Ce changement n’est pas esthétique, il est éthique. Peindre devient une manière de désapprendre la vitesse pour laisser advenir une figure qui respire.
L’icône éprouvée : Marilyn, Hitchcock, Chanel
Lorsque Mezz Zapharelli aborde des figures hypermédiatisées, elle refuse le pastiche comme l’hommage. L’icône n’est pas décor ; elle est résistance. La peinture expose alors les coutures du mythe : ses zones de silence, la lumière qui insiste, la tension entre apparition et effacement.
Chaque tableau est un dispositif de freinage. Après l’accélération du monde visuel — défilés, séries, images publicitaires — Mezz Zapharelli offre à ces figures la possibilité de retrouver une densité, une gravité.

Le compas : un outil, une politique de l’axe
Motif récurrent, le compas n’a rien d’un élément décoratif. Il matérialise l’ambition de l’atelier : réajuster la figure, lui rendre son aplomb face aux distorsions du monde médiatique.
Le tableau cesse d’être vitrine ; il devient instrument de mesure, espace d’orientation. Ici, le style importe moins que l’axe. Ce qui compte, c’est la tenue de la figure, la justesse.

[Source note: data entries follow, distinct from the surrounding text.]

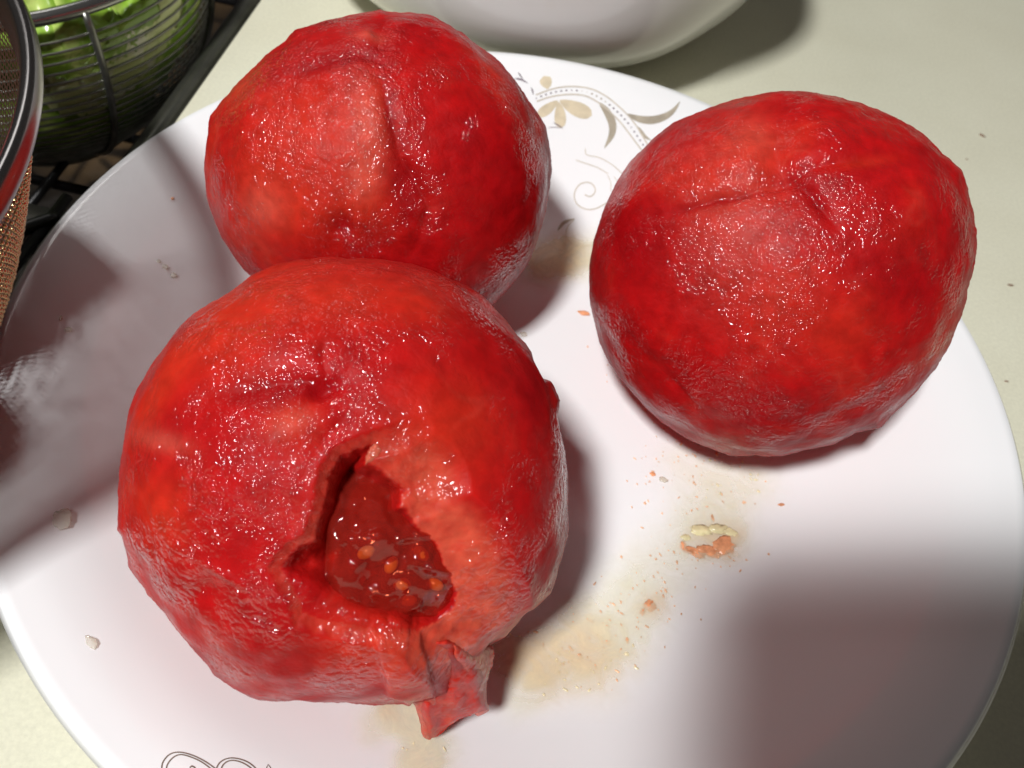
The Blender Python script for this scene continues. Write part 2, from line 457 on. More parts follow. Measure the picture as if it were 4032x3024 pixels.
def crease(t, line, width, depth):
    wu = 14*noise(ICO_V*t.R*1000/6+2.)+5*noise(ICO_V*t.R*1000/2+2.); wv = 14*noise(ICO_V*t.R*1000/6+31.)+5*noise(ICO_V*t.R*1000/2+9.)
    d, s = line_dist(line, t.u+wu, t.v+wv)
    width = width*(1+.5*noise(ICO_V*t.R*1000/8+5.)); depth = depth*.62
    return -depth*MM*np.exp(-(d/width)**1.4)*t.front*(np.sin(np.clip(s, .06, .94)*math.pi)**.5)
def bump(t, c, rad, h, ang=0.):
    ca, sa = math.cos(ang), math.sin(ang); x, y = t.u-c[0], t.v-c[1]
    rx, ry = rad if isinstance(rad, tuple) else (rad, rad)
    return h*MM*np.exp(-((x*ca+y*sa)/rx)**2-((-x*sa+y*ca)/ry)**2)*t.front
def patch(t, c, rad, ang=0.):
    return np.clip(bump(t, c, rad, 1/MM, ang), 0, 1)
def mixc(base, col, w):
    return base*(1-w[:, None])+col*w[:, None]
def common(t, seed):
    n = ICO_V*t.R*1000   # millimetres
    big = fbm(n/16+seed, 3)*.9*MM
    mid = fbm(n/4.5+seed*2, 2)*.08*MM
    fine = noise(n/1.5+seed*3)*.035*MM + noise(n/.8+seed*5)*.025*MM
    # fibrous wrinkles on the flanks, running up and down the fruit
    az = np.arctan2(ICO_V[:, 1], ICO_V[:, 0])*t.R*1000
    st = np.stack([ICO_V[:, 0]*t.R*1000/1.0, ICO_V[:, 1]*t.R*1000/1.0, ICO_V[:, 2]*t.R*1000/3.2], 1)+seed
    wr = (1-np.abs(noise(st+.6*noise(n/3)[:, None]))*2.2)
    flank = sstep(.86, .99, t.sin)*sstep(.25, -.1, np.abs(t.cos-.12)-.12)
    flank = flank*sstep(-.55, .15, -(ICO_V@t.e2)*.8+(ICO_V@t.e1)*.6)
    wrk = np.clip(wr, -.3, 1)*flank*.18*MM
    rag = fbm(n/2.2+seed*7, 2)*.30*MM*sstep(.90, 1, t.sin)
    tone = fbm(n/19+seed*4, 2)
    tint = np.tile(RED, (len(n), 1))
    tint = mixc(tint, CRIM, sstep(.0, .5, tone)*.5); tint = mixc(tint, ORG, .4*sstep(.02, .5, -tone))
    vein = sstep(.80, 1.0, 1-np.abs(noise(n/7+seed*9))*2)*.10
    tint = mixc(tint, PALE, vein*sstep(0, .4, -tone))
    tint = mixc(tint, np.array([.62, .14, .12]), flank*sstep(.7, 1.0, wr)*.22)
    grain = (.50+1.1*np.clip(fbm(n/9+seed*6, 2), -.5, .6))*(1-.7*flank)*(.25+.75*sstep(.05, .55, t.cos))
    return big+mid+fine+wrk+rag, tint, np.clip(grain, .12, 1.1), flank

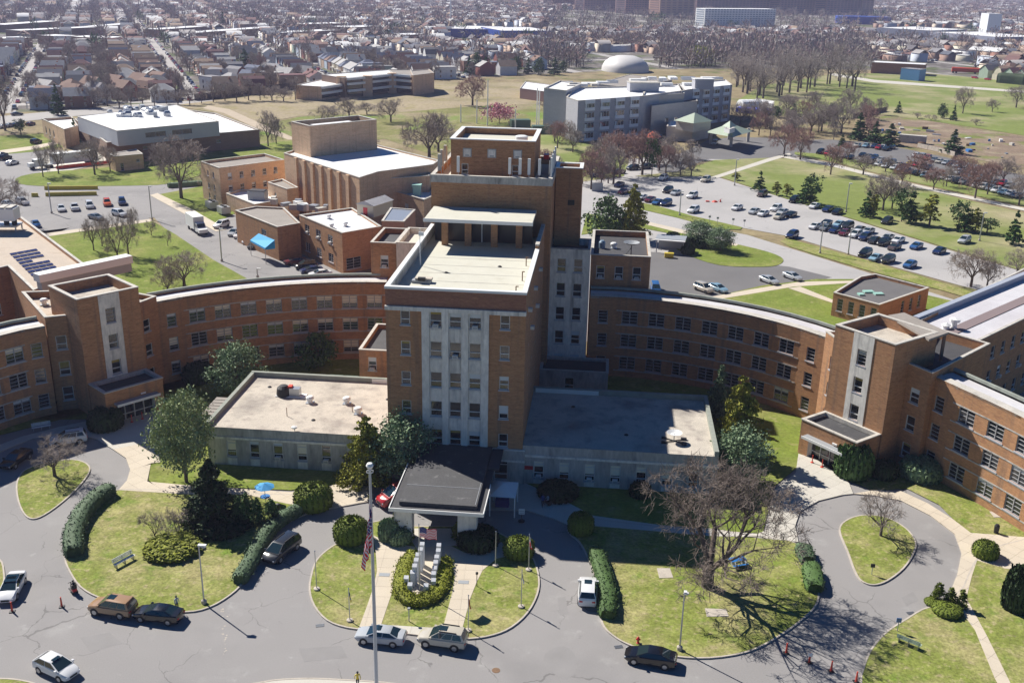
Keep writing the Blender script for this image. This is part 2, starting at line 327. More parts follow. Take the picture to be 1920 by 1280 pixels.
def clip(poly, a, b, c, d_):
    """clip polygon to a<=u<=b, c<=v<=d"""
    for ax, lim, sg in ((0, a, 1), (0, b, -1), (1, c, 1), (1, d_, -1)):
        out = []
        for i in range(len(poly)):
            p, q = poly[i - 1], poly[i]; fp = sg * (p[ax] - lim); fq = sg * (q[ax] - lim)
            if fp >= 0: 
                if fq < 0: t = fp / (fp - fq); out.append((p[0] + (q[0] - p[0]) * t, p[1] + (q[1] - p[1]) * t))
                else: out.append(q)
            elif fq >= 0: t = fp / (fp - fq); out.append((p[0] + (q[0] - p[0]) * t, p[1] + (q[1] - p[1]) * t)); out.append(q)
        poly = out
        if len(poly) < 3: return []
    return poly
def walk(name, pts, ang, m=None, size=(1.8, 1.8), z=0.135, k=0):
    """pavement of separate concrete slabs with open joints"""
    m = m or concrete; p = W_(pts, z)
    if k: p = smooth_poly(p, k)
    p = ccw(p); base = tag(MB().prism(p, -0.03, z - 0.012, kerbm).build(name), kind='structure')
    cs, sn = math.cos(R(ang)), math.sin(R(ang)); q = [(x * cs + y * sn, -x * sn + y * cs) for x, y in p]
    u0 = min(a for a, _ in q); u1 = max(a for a, _ in q); v0 = min(b for _, b in q); v1 = max(b for _, b in q); j = 0.011; cnt = 0
    u = u0
    while u < u1:
        v = v0
        while v < v1:
            c = clip(q, u + j, u + size[0] - j, v + j, v + size[1] - j)
            if len(c) > 2 and abs(area(c)) > 0.12 and cnt < 298:
                w = [(x * cs - y * sn, x * sn + y * cs) for x, y in ccw(c)]
                MB().prism(w, z - 0.05, z + rnd.uniform(0, .004), m).build('paving_slab', base); cnt += 1
            v += size[1]
        u += size[0]
    return base
BIG = 9000
tag(MB().prism([(-BIG, -300), (BIG, -300), (BIG, BIG), (-BIG, BIG)], -0.6, -0.10, urban).build('ground'), kind='structure')
camp = W_([(-900, 260), (-200, 212), (0, 213), (250, 196), (540, 172), (800, 150), (1000, 140), (1200, 130), (1450, 128), (1700, 133), (1920, 160), (2400, 200), (2600, 420)]) + [(160, 30), (-160, 30)]
tag(MB().prism(ccw(camp), -0.3, -0.05, scrub).build('campus_ground'), kind='structure')
# the hospital drives and forecourt: one asphalt sheet
sheet('forecourt_road', [(-500, 700), (2500, 700), (2500, 1700), (-500, 1700)], 0.0, asphalt)
FRONT_LAWN_L = [(222, 917), (190, 932), (150, 965), (124, 1010), (120, 1045), (130, 1072), (150, 1100), (185, 1120), (255, 1142), (345, 1147), (392, 1138), (432, 1115), (457, 1090), (474, 1052), (505, 1005), (540, 978), (590, 958), (640, 949), (683, 940), (700, 925), (640, 922), (540, 926), (450, 922), (350, 918)]
island('lawn', FRONT_LAWN_L, k=3)
island('lawn', [(33, 897), (50, 878), (100, 863), (148, 862), (170, 878), (150, 910), (112, 945), (75, 969), (52, 970), (37, 950), (30, 920)], k=4)
island('lawn', [(-40, 1040), (0, 1047), (9, 1075), (6, 1100), (-10, 1120), (-80, 1130), (-120, 1080)], k=4)
island('lawn', [(-40, 1274), (0, 1270), (40, 1273), (75, 1284), (90, 1310), (-40, 1330)], k=3)
island('lawn', [(440, 1300), (490, 1277), (560, 1270), (640, 1272), (760, 1282), (860, 1310), (800, 1400), (500, 1400)], k=3, m=concrete2)
GARD = [(579, 1105), (583, 1075), (592, 1050), (612, 1030), (640, 1012), (672, 990), (712, 975), (775, 985), (850, 985), (905, 985), (950, 1005), (985, 1028), (1003, 1050), (1012, 1085), (1008, 1115), (990, 1148), (960, 1175), (925, 1190), (880, 1197), (830, 1195), (760, 1187), (700, 1181), (650, 1176), (612, 1162), (588, 1135)]
island('lawn', GARD, k=3)
island('lawn', [(1063, 993), (1085, 1015), (1103, 1048), (1118, 1090), (1124, 1150), (1132, 1175), (1150, 1192), (1172, 1205), (1210, 1219), (1265, 1230), (1330, 1233), (1400, 1222), (1452, 1198), (1500, 1165), (1530, 1136), (1537, 1110), (1535, 1070), (1520, 1040), (1503, 1022), (1470, 1010), (1420, 1004), (1330, 990), (1230, 985), (1140, 975), (1085, 968)], k=3)
island('lawn', [(1573, 992), (1590, 972), (1625, 964), (1665, 970), (1700, 990), (1718, 1015), (1714, 1037), (1695, 1065), (1665, 1088), (1638, 1096), (1614, 1088), (1601, 1068), (1589, 1035)], k=4)
island('lawn', [(1728, 1141), (1700, 1158), (1665, 1180), (1640, 1205), (1622, 1237), (1612, 1300), (1660, 1400), (2100, 1400), (2100, 1000), (1880, 1020), (1825, 1055), (1805, 1100), (1765, 1128)], k=2)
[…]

Une cohérence née de la friction
Le parcours de Mezz Zapharelli ne relève pas du roman biographique, mais d’une cohérence plastique forgée entre deux univers opposés :
- l’usine de l’image : costumes, plateaux, défilés, répétitions, cadences, reproductibilité
- la peinture : risque, lenteur, décision irréversible, responsabilité du geste
La première lui a donné la découpe, la vitesse ; la seconde lui offre le droit à la durée. C’est cette bascule, ce passage d’un régime d’images à un autre, qui constitue la force de son œuvre.